Monday, May. 16, 1955
Key Man
"The key to success" of the foreign-aid program, wrote Dwight Eisenhower to his Secretary of State last month, would be the man picked to head the State Department's new International Cooperation Administration, which would take over most of the work of Harold Stassen's Foreign Operations Administration. Having no man in mind, John Foster Dulles turned over the search for the policy-making executive to his Under Secretary, Herbert Hoover Jr., and five days later headed north for a Duck Island vacation.
Under Secretary Hoover did not have to look far: his candidate was already in Washington serving as executive director of the Commission on Organization of the Executive Branch (the Hoover Commission), whose chairman happens to be the Under Secretary's father. One morning, just before a Cabinet meeting, ex-President Hoover slipped into the White House for a visit with Ike. When the Cabinet (including Dulles) met, it approved the Under Secretary's candidate: Cincinnati's John B. Hollister, 64, longtime law and golfing partner of the late Senator Robert A. Taft.

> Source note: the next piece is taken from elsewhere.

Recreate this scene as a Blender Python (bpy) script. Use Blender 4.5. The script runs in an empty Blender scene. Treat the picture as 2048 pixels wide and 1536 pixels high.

Hollister first met the elder Hoover after World War I, helped him dispense relief in Poland and Lithuania. After World War II, Hollister served briefly with UNRRA. But to many foreign-aid supporters, the Hollister appointment sounded off key, not at all in harmony with Predecessors Paul Hoffman, Averell Harriman and Harold Stassen. Some of Stassen's top aides muttered that they would quit rather than work under Hollister. The Washington Post expressed "misgivings" based on 1) reports that a Hoover Commission task force will propose to atomize the foreign-aid setup, scattering the fragments among various departments, and 2) Hollister's record as a Taft Republican (a Congressman from 1931 to 1936, Hollister fought the New Deal and voted against Cordell Hull's Reciprocal Trade Act).
The White House was at pains to explain that, with Taftman Hollister in charge, the program had a better chance of overcoming growing congressional resistance to foreign spending. The Taft family's Cincinnati Times-Star glowed with pride, certain that to Hollister, "thrift is more than a word." But newsmen had trouble getting an answer to their key question: Is Hollister for or against foreign aid?
Said Hollister himself last week: "I certainly would not accept direction of any program with the idea of cutting its throat," but he added that he knew too little about foreign aid to have an opinion on it.